Aquel abanico llegó a mi vida el verano en que mis
tres hermanos nos regalaron, a mi hermana gemela y a mí, un abanico a cada
una. Eran muy bonitos, en color marrón,
formados por finas varillas que, agitadas con gracia, producían un refrescante
aire. Cuando finalizaba la estación
veraniega, nosotras los guardábamos, con mucho mimo, en una cajita de
cartón. Así, los abanicos descansaban
del ajetreo que les imponíamos cada vez que los movíamos en nuestras manos para
sentir el placentero fresquito.
A lo largo de los años, he compartido lo importante y
útil que resulta un abanico para las mujeres, pues además de lucirlo en la
estación veraniega, también sirve para combatir los sofocos que nos produce la
menopausia.
Un inesperado día, llegó a mis oídos una noticia algo
chocante.
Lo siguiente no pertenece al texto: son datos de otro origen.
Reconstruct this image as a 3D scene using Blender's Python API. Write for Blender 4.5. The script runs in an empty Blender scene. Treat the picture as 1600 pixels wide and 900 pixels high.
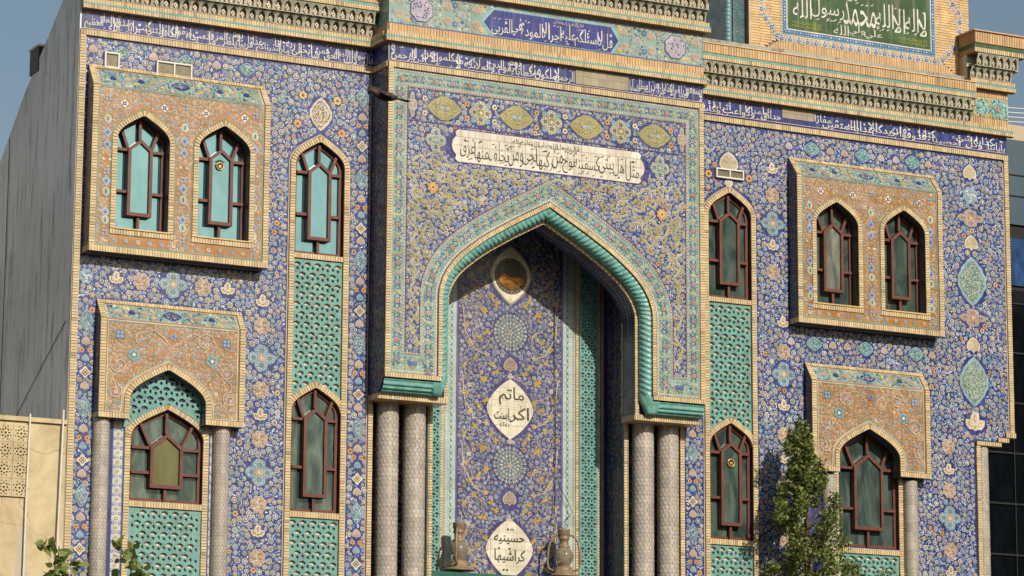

Ésta era que en los siglos
pasados, las damas de aquella época, para atraer la atención de los hombres,
ejecutaban una serie de atrevidos movimientos con sus respectivos
abanicos. Hoy en día, debido a la
expansión del aire acondicionado, ha quedado algo relegado, mas yo, estoy
convencida de que gracias a mi primer abanico, nació en mí la afición por
coleccionarlos.
Vaya, me ha gustado la historia de tu primer abanico, que dada su procedencia, estuvo destinado desde el principio a convertirse en uno de esos recuerdos esenciales que forman parte de lo que somos. Muy bien. Otro día nos cuentas algo asociado a tu descubrimiento de movimientos atrevidos con abanicos entre las damas de épocas pasadas. El tema se merece un cuento exclusivo para él.